With time to reflect on it and the passage of an evening -- it still doesn't make any sense.
If there's a word that keeps coming up in the stories written about Kenny McKinley's death, from Columbia to Denver and back again, it's "smile." His smile is the thing that those who covered him and those who played with him remember, as much as those of us who followed him remember his reliability.
Steve Spurrier remembered seeing McKinley little more than a week earlier at the Georgia game.
He seemed in good spirits. Great smile like he always had. I don't understand it if it happened the way they say. It's hard to comprehend. Kenny was certainly one of my favorite all-time players. He was a wonderful guy. It's hard to figure out why this happened.
Josh McDaniels, head coach of the Broncos, who created a memorial for McKinley as their home page:
Kenny had a promising future on the football field, but more importantly, he was a great teammate whose smile and personality could light up the room.
McKinley was not the flashiest receiver in the world; he was great for being reliable at a position often known for inconsistency. In addition to the school records for receptions in a season, receptions in a career and receiving yards, McKinley holds the South Carolina record for consecutive games with a catch at 43 -- nine clear of the next-highest receivers on the list. When the Gamecocks as a team were wildly inconsistent, fans knew they could count on Kenny McKinley.
My strongest memory of McKinley is the record-breaking catch for career receptions in a game against Kentucky, which was immediately followed by a bizarre fumble. When reporters asked him about it after the game, McKinley seemed more upset about the fumble than pleased about the record -- more concerned with the damage he had almost done to the team than the personal accolades.
But when talking about McKinley the person, you have to go back to the smile and the joy -- the joy that apparently ended Monday for a reason no one seems to know.
There was nothing so bad in McKinley's world that it couldn't have been repaired with his smile and spirit.
Except, apparently, that there was. Whatever it was, it's hard to imagine it was worth the loss.
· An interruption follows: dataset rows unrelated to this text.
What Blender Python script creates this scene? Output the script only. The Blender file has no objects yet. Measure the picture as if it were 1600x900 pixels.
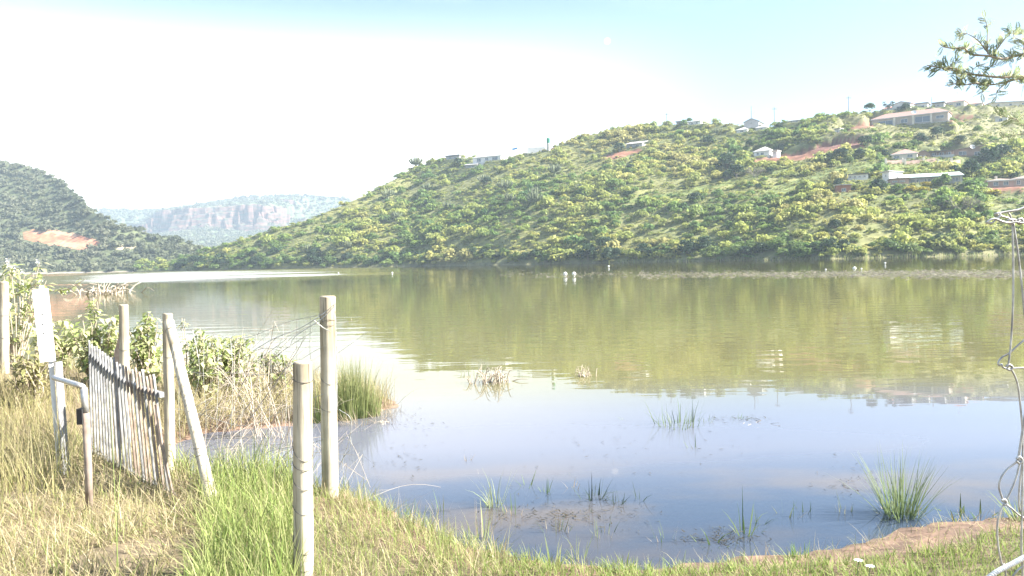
import bpy, math, random
import numpy as np
from mathutils import Vector, Matrix
R = math.radians
random.seed(7)
rng = np.random.default_rng(7)
sc = bpy.context.scene
C = sc.collection

# ------------------------------------------------------------------ camera
CAM_H = 1.5
F = 1256.0                       # focal length in photo pixels (1600 wide)
PITCH, ROLL = R(1.96), R(1.3)
fwd = Vector((0, math.cos(PITCH), -math.sin(PITCH)))
r0 = Vector((1, 0, 0)); u0 = r0.cross(fwd)
rt = r0 * math.cos(ROLL) - u0 * math.sin(ROLL)
up = u0 * math.cos(ROLL) + r0 * math.sin(ROLL)
cam_d = bpy.data.cameras.new('camera'); cam = bpy.data.objects.new('camera', cam_d); C.objects.link(cam)
m = Matrix((rt, up, -fwd)).transposed().to_4x4(); m.translation = (0, 0, CAM_H)
cam.matrix_world = m
cam_d.sensor_width = 36; cam_d.lens = 36 * F / 1600
cam_d.clip_start = 0.05; cam_d.clip_end = 20000
sc.camera = cam

# ------------------------------------------------------------------ light
SUN_AZ, SUN_EL = R(94), R(38)    # azimuth from +Y towards +X
sun_dir = Vector((math.sin(SUN_AZ) * math.cos(SUN_EL), math.cos(SUN_AZ) * math.cos(SUN_EL), math.sin(SUN_EL)))
sd_ = bpy.data.lights.new('sun', 'SUN'); sun = bpy.data.objects.new('sun', sd_); C.objects.link(sun)
sd_.energy = 5.0; sd_.angle = R(0.5); sd_.color = (1.0, 0.95, 0.86)
sun.rotation_euler = sun_dir.to_track_quat('Z', 'Y').to_euler()
sc.view_settings.view_transform = 'Standard'; sc.view_settings.look = 'None'
HAZE = 0.00030
sc.view_settings.exposure = 2.25; sc.view_settings.gamma = 1.0
sc.view_settings.use_curve_mapping = False
sc.render.engine = 'CYCLES'
cy = sc.cycles
cy.use_denoising = True; cy.max_bounces = 6; cy.diffuse_bounces = 2; cy.glossy_bounces = 2
cy.transmission_bounces = 2; cy.transparent_max_bounces = 6; cy.volume_bounces = 0
cy.sample_clamp_indirect = 6.0
cy.caustics_reflective = False; cy.caustics_refractive = False

def pix_dir(x, y):
    d = fwd + rt * ((x - 800) / F) + up * ((450 - y) / F)
    return d / d.y
def at(x, y, Y):
    d = pix_dir(x, y)
    return Vector((d.x * Y, Y, CAM_H + d.z * Y))
def to_pix(p):
    p = np.asarray(p, float); q = p - np.array([0, 0, CAM_H])
    zc = q @ np.array(fwd)
    return 800 + F * (q @ np.array(rt)) / zc, 450 - F * (q @ np.array(up)) / zc

w = bpy.data.worlds.new('World'); sc.world = w; w.use_nodes = True
nt = w.node_tree; N = nt.nodes; L = nt.links
for n in list(N): N.remove(n)
def nd(t, **k):
    n = N.new(t)
    for a, b in k.items(): setattr(n, a, b)
    return n
def wmath(op, a, b=None, c=None, clamp=False):
    n = nd('ShaderNodeMath', operation=op, use_clamp=clamp)
    for i, v in enumerate((a, b, c)):
        if v is None: continue
        if isinstance(v, (int, float)): n.inputs[i].default_value = v
        else: L.new(v, n.inputs[i])
    return n.outputs[0]
def wsmooth(v, a, b, lo=0.0, hi=1.0):
    n = nd('ShaderNodeMapRange', interpolation_type='SMOOTHSTEP')
    L.new(v, n.inputs[0])
    for i, q in enumerate((a, b, lo, hi)): n.inputs[i + 1].default_value = q
    return n.outputs[0]
out = nd('ShaderNodeOutputWorld'); bg = nd('ShaderNodeBackground'); bg.inputs[1].default_value = 0.058
sky = nd('ShaderNodeTexSky', sky_type='NISHITA', sun_disc=False)
sky.sun_elevation = SUN_EL; sky.sun_rotation = SUN_AZ
sky.air_density = 1.0; sky.dust_density = 0.35; sky.ozone_density = 1.0; sky.altitude = 100
tc = nd('ShaderNodeTexCoord')
sep = nd('ShaderNodeSeparateXYZ'); L.new(tc.outputs['Generated'], sep.inputs[0])
sx, sy, sz = sep.outputs
# bright veil of thin cloud low over the valley to the left, broken cloud higher up
cn = nd('ShaderNodeTexNoise'); cn.inputs['Scale'].default_value = 2.6; cn.inputs['Detail'].default_value = 5
mp = nd('ShaderNodeMapping'); mp.inputs['Scale'].default_value = (1, 1, 2.6)
L.new(tc.outputs['Generated'], mp.inputs[0]); L.new(mp.outputs[0], cn.inputs[0])
vd = nd('ShaderNodeVectorMath', operation='DOT_PRODUCT'); L.new(tc.outputs['Generated'], vd.inputs[0])
vd.inputs[1].default_value = Vector((-0.42, 0.9, 0.06)).normalized()
near = wsmooth(vd.outputs['Value'], 0.74, 0.985)
low = wsmooth(sz, 0.17, 0.31, 1.0, 0.0)
veil = wmath('MULTIPLY', near, low)
hor = wmath('MULTIPLY', wsmooth(sz, 0.0, 0.20, 1.0, 0.0), 0.22)
cl = wmath('MULTIPLY', wsmooth(cn.outputs[0], 0.50, 0.68), wsmooth(sz, 0.26, 0.38))
cl = wmath('MULTIPLY', cl, 0.55)
veil = wmath('MAXIMUM', wmath('MAXIMUM', veil, hor), cl)
mix = nd('ShaderNodeMix', data_type='RGBA'); L.new(veil, mix.inputs[0])
L.new(sky.outputs[0], mix.inputs[6]); mix.inputs[7].default_value = (7.5, 7.6, 7.7, 1)
# the pale day moon
md = nd('ShaderNodeVectorMath', operation='DOT_PRODUCT'); L.new(tc.outputs['Generated'], md.inputs[0])
md.inputs[1].default_value = pix_dir(949, 64).normalized()
moon = wmath('MULTIPLY', wsmooth(md.outputs['Value'], math.cos(R(0.25)), math.cos(R(0.17))), 0.55)
mix2 = nd('ShaderNodeMix', data_type='RGBA'); L.new(moon, mix2.inputs[0])
L.new(mix.outputs[2], mix2.inputs[6]); mix2.inputs[7].default_value = (7.5, 7.5, 7.5, 1)
L.new(mix2.outputs[2], bg.inputs[0]); L.new(bg.outputs[0], out.inputs[0])

# ------------------------------------------------------------------ helpers
def vnoise(x, y, seed=0):
    x = np.asarray(x, float); y = np.asarray(y, float)
    xi = np.floor(x).astype(np.int64); yi = np.floor(y).astype(np.int64)
    fx = x - xi; fy = y - yi; fx = fx * fx * (3 - 2 * fx); fy = fy * fy * (3 - 2 * fy)
    def h(a, b):
        n = (a * 374761393 + b * 668265263 + seed * 1442695041) & 0x7fffffff
        n = ((n ^ (n >> 13)) * 1274126177) & 0x7fffffff
        return ((n ^ (n >> 16)) & 0xffff) / 65535.0
    return (h(xi, yi) * (1 - fx) + h(xi + 1, yi) * fx) * (1 - fy) + (h(xi, yi + 1) * (1 - fx) + h(xi + 1, yi + 1) * fx) * fy
def fbm(x, y, seed=0, o=4):
    s = 0; a = 0.5
    for k in range(o): s = s + a * (vnoise(x * 2 ** k, y * 2 ** k, seed + k) - 0.5); a *= 0.5
    return s
def sstep(a, b, x):
    t = np.clip((x - a) / (b - a), 0, 1); return t * t * (3 - 2 * t)
def in_poly(px, py, poly):
    px = np.asarray(px); py = np.asarray(py); c = np.zeros(px.shape, bool); n = len(poly)
    for i in range(n):
        x1, y1 = poly[i]; x2, y2 = poly[(i + 1) % n]
        if y1 == y2: continue
        k = ((y1 > py) != (y2 > py)) & (px < (x2 - x1) * (py - y1) / (y2 - y1) + x1); c ^= k
    return c

def tag(o, label=None, cat=None, group=None, kind=None):
    if label: o['label'] = label
    if cat: o['category'] = cat
    if group: o['group'] = group
    if kind: o['kind'] = kind
    return o
def empty(name, loc, label, cat, group=None, rz=0):
    o = bpy.data.objects.new(name, None); C.objects.link(o); o.location = loc; o.rotation_euler.z = rz
    o.empty_display_size = 0.2
    return tag(o, label, cat, group)
def link(name, me, mat=None, parent=None, loc=None):
    if mat and not me.materials: me.materials.append(mat)
    o = bpy.data.objects.new(name, me); C.objects.link(o)
    if parent: o.parent = parent
    if loc is not None: o.location = loc
    return o
def mk(name, v, f, mat=None, parent=None, loc=None, smooth=False, col=None):
    me = bpy.data.meshes.new(name); me.from_pydata([tuple(a) for a in v], [], [tuple(a) for a in f])
    if smooth: me.polygons.foreach_set('use_smooth', np.ones(len(me.polygons), bool))
    if col is not None:
        a = me.color_attributes.new('Col', 'FLOAT_COLOR', 'POINT'); a.data.foreach_set('color', np.asarray(col, np.float32).ravel())
    me.update()
    return link(name, me, mat, parent, loc)
def fast_mesh(name, v, f, col=None, smooth=False):
    """v (n,3), f (m,k) all faces of one size"""
    v = np.asarray(v, np.float32); f = np.asarray(f, np.int32)
    me = bpy.data.meshes.new(name); me.vertices.add(len(v)); me.vertices.foreach_set('co', v.ravel())
    k = f.shape[1]; me.loops.add(f.size); me.loops.foreach_set('vertex_index', f.ravel())
    me.polygons.add(len(f)); me.polygons.foreach_set('loop_start', np.arange(0, f.size, k, dtype=np.int32))
    if smooth: me.polygons.foreach_set('use_smooth', np.ones(len(f), bool))
    me.update(calc_edges=True)
    if col is not None:
        a = me.color_attributes.new('Col', 'FLOAT_COLOR', 'POINT')
        c = np.ones((len(v), 4), np.float32); c[:, :3] = col; a.data.foreach_set('color', c.ravel())
    return me
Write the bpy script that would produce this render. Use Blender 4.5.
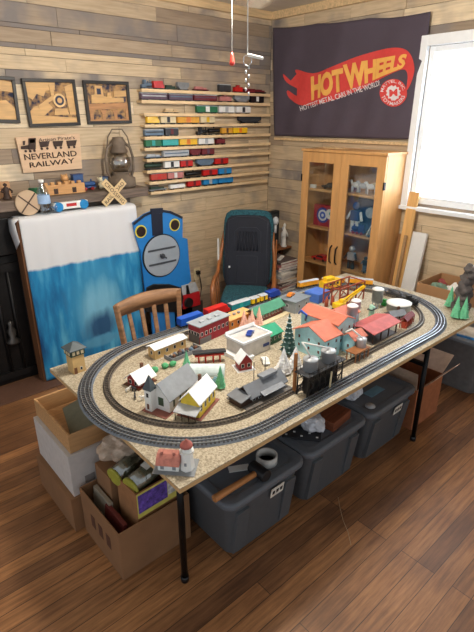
import bpy, bmesh, math, random
from math import sin, cos, pi, radians, sqrt, hypot
from mathutils import Vector, Matrix, noise
random.seed(7)
S = bpy.context.scene
COL = S.collection
for o in list(bpy.data.objects): bpy.data.objects.remove(o)

# ------------------------------------------------------------------ camera, world, lights, exposure
FP, PITCH, AZ, HC = 480.0, radians(22.4), radians(48.6), 1.9
cam = bpy.data.objects.new('camera', bpy.data.cameras.new('camera')); COL.objects.link(cam)
fwd = Vector((cos(AZ)*cos(PITCH), sin(AZ)*cos(PITCH), -sin(PITCH)))
cam.location = (0, 0, HC)
cam.rotation_euler = fwd.to_track_quat('-Z', 'Y').to_euler()
cam.data.sensor_fit = 'VERTICAL'; cam.data.sensor_height = 24; cam.data.lens = 24*FP/632
cam.data.clip_start = .05
S.camera = cam

W = bpy.data.worlds.new('world'); S.world = W; W.use_nodes = True
W.node_tree.nodes['Background'].inputs[0].default_value = (.88, .94, 1, 1)
W.node_tree.nodes['Background'].inputs[1].default_value = .62

def area(name, loc, rot, sx, sy, power, col):
    d = bpy.data.lights.new(name, 'AREA'); d.shape = 'RECTANGLE'; d.size = sx; d.size_y = sy; d.energy = power; d.color = col
    o = bpy.data.objects.new(name, d); COL.objects.link(o); o.location = loc; o.rotation_euler = rot; return o
area('window_daylight', (3.98, 1.36, 1.9), (0, radians(82), 0), 1.3, 1.3, 70, (.80, .90, 1))
d = bpy.data.lights.new('fan_lamp', 'POINT'); d.energy = 88; d.color = (1, .95, .88); d.shadow_soft_size = .10
lamp = bpy.data.objects.new('fan_lamp', d); COL.objects.link(lamp); lamp.location = (1.52, 1.62, 2.40)
S.view_settings.view_transform = 'Standard'; S.view_settings.look = 'None'
S.view_settings.exposure = .36; S.view_settings.gamma = 1; S.view_settings.use_curve_mapping = False

# ------------------------------------------------------------------ measuring: a pixel of the photo to a point on a real plane
def ray(u, v):
    dx, dy = u-237, v-316
    F = FP*cos(PITCH)-dy*sin(PITCH); D = FP*sin(PITCH)+dy*cos(PITCH)
    return F*cos(AZ)+dx*sin(AZ), F*sin(AZ)-dx*cos(AZ), -D
def onz(u, v, z):
    r = ray(u, v); s = (z-HC)/r[2]; return Vector((r[0]*s, r[1]*s, z))
def ony(u, v, y):
    r = ray(u, v); s = y/r[1]; return Vector((r[0]*s, y, HC+r[2]*s))
def onx(u, v, x):
    r = ray(u, v); s = x/r[0]; return Vector((x, r[1]*s, HC+r[2]*s))
TT = .74
def tp(u, v, z=TT): return onz(u, v, z)

# ------------------------------------------------------------------ materials
def lin(c):
    c = c/255; return c/12.92 if c <= .04045 else ((c+.055)/1.055)**2.4
_M = {}
def M(name, rgb, rough=.6, metal=0, var=.12, scale=30, stretch=(1, 1, 1), bump=0, emit=0, coat=0):
    if name in _M: return _M[name]
    m = bpy.data.materials.new(name); m.use_nodes = True; nt = m.node_tree; N = nt.nodes; b = N['Principled BSDF']
    b.inputs['Roughness'].default_value = rough; b.inputs['Metallic'].default_value = metal
    if coat: b.inputs['Coat Weight'].default_value = coat
    c = [lin(x) for x in rgb]
    tc = N.new('ShaderNodeTexCoord'); mp = N.new('ShaderNodeMapping'); mp.inputs['Scale'].default_value = stretch
    nz = N.new('ShaderNodeTexNoise'); nz.inputs['Scale'].default_value = scale; nz.inputs['Detail'].default_value = 4
    r = N.new('ShaderNodeValToRGB'); r.color_ramp.elements[0].position = .3; r.color_ramp.elements[1].position = .7
    r.color_ramp.elements[0].color = [x*(1-var) for x in c]+[1]; r.color_ramp.elements[1].color = [min(1, x*(1+var)) for x in c]+[1]
    L = nt.links.new
    L(tc.outputs['Object'], mp.inputs[0]); L(mp.outputs[0], nz.inputs['Vector']); L(nz.outputs['Fac'], r.inputs[0]); L(r.outputs[0], b.inputs['Base Color'])
    if bump:
        bp = N.new('ShaderNodeBump'); bp.inputs['Strength'].default_value = bump; bp.inputs['Distance'].default_value = .004
        L(nz.outputs['Fac'], bp.inputs['Height']); L(bp.outputs[0], b.inputs['Normal'])
    if emit: b.inputs['Emission Color'].default_value = c+[1]; b.inputs['Emission Strength'].default_value = emit
    _M[name] = m; return m
def wood(name, rgb, dark=.6, scale=6, st=(1, 12, 12), rough=.55):
    m = M(name, rgb, rough, 0, 1-dark, scale, st, bump=.15); return m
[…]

As for the title of Travis Haney's blog post -- "Eleven Forever" -- there's a way to make that a fact. South Carolina should retire McKinley's number Saturday, regardless of Spurrier's preference for retiring jerseys as opposed to numbers. There are players special enough to be the exception to any rule, and McKinley was one of them.
McKinley Guest Book
For those who want to pay their respects. (HT: Garnet And Black Attack)
Don't boo him
Gator fans should let Taylor Wyndham be when he goes to the Swamp this weekend. You might remember Wyndham as "the guy who gave Tim Tebow a concussion," but he should also be remembered as "the guy who did his job by trying to sack the quarterback."
We still ended up losing the game. I would have taken a win over hitting him any day
Leave him alone.
So do they still hate Phil Fulmer as much?
Alabama fans have to let go of part of their bill of wrongs against the Great Pumpkin: He did not turn Alabama in during the Albert Means case, according to the Alabama alumnus and judge who presided over a related civil lawsuit.
"(Another) thing that was not told to (the press) is that the Albert Means violation was not reported by the University of Tennessee," Wilson said, "but by the University of Arkansas. ...
"All of these facts totally refuted the UT conspiracy in the case."
I don't think that will make a great deal of difference, but we'll see.
100 oversights?
That's essentially the crux of Tennessee's case to the NCAA in response to PearlGate -- miscommunication, poor record keeping, carelessness. You know, the mistakes anyone would make. 100 times. In two years. Still, it's hard to disagree with Rocky Top Talk's assessment that Bruce Pearl isn't going anywhere.